Fluorescent-magnetic dual-encoded nanospheres: a promising tool for fast-simultaneous-addressable high-throughput analysis.

Bead-based optical encoding or magnetic encoding techniques are promising in high-throughput multiplexed detection and separation of numerous species under complicated conditions. Therefore, a self-assembly strategy implemented in an organic solvent is put forward to fabricate fluorescent-magnetic dual-encoded nanospheres. Briefly, hydrophobic trioctylphosphine oxide-capped CdSe/ZnS quantum dots (QDs) and oleic acid-capped nano-γ-Fe2O3 magnetic particles are directly, selectively and controllably assembled on branched poly(ethylene imine)-coated nanospheres without any pretreatment, which is crucial to keep the high quantum yield of QDs and good dispersibility of γ-Fe2O3. Owing to the tunability of coating amounts of QDs and γ-Fe2O3 as well as controllable fluorescent emissions of deposited-QDs, dual-encoded nanospheres with different photoluminescent emissions and gradient magnetic susceptibility are constructed. Using this improved layer-by-layer self-assembly approach, deposition of hydrophobic nanoparticles onto hydrophilic carriers in organic media can be easily realized; meanwhile, fluorescent-magnetic dual-functional nanospheres can be further equipped with readable optical and magnetic addresses.

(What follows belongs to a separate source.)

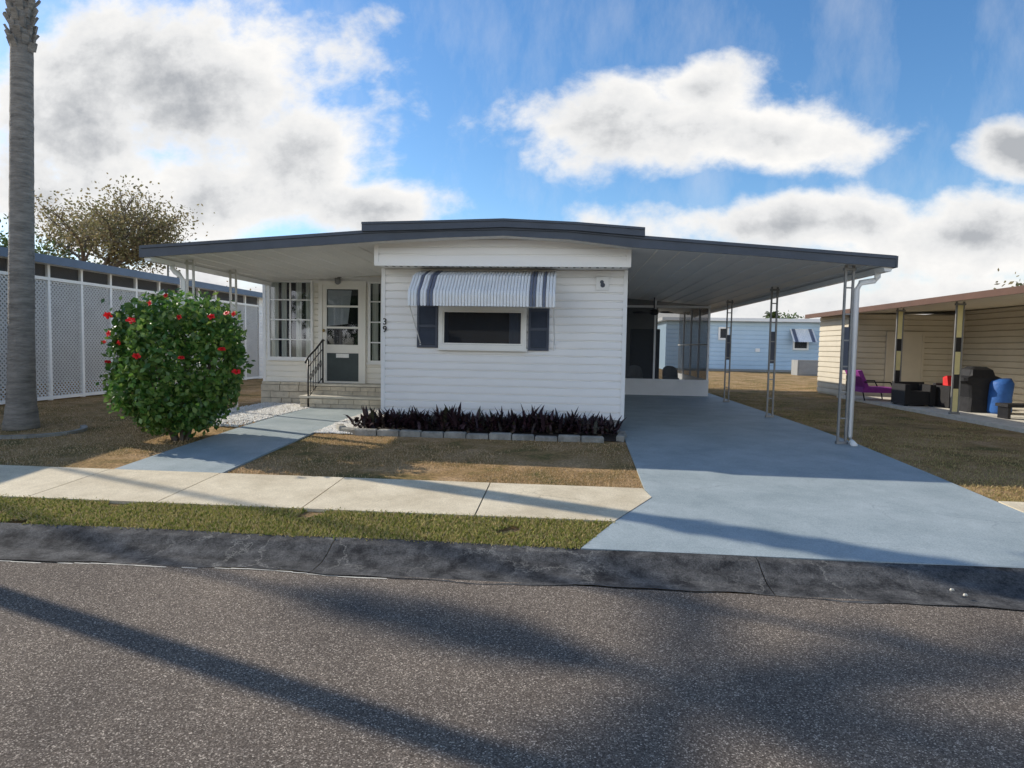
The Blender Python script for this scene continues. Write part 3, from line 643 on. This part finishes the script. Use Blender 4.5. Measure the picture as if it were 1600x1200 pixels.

The resultant fluorescent-magnetic dual-encoded nanospheres possess both the unique optical properties of QDs and the superparamagnetic properties of γ-Fe2O3, exhibiting good monodispersibility, huge encoding capacity and nanoscale particle size. Compared with the encoded microbeads reported by others, the nanometre scale of the dual-encoded nanospheres gives them minimum steric hindrance and higher flexibility.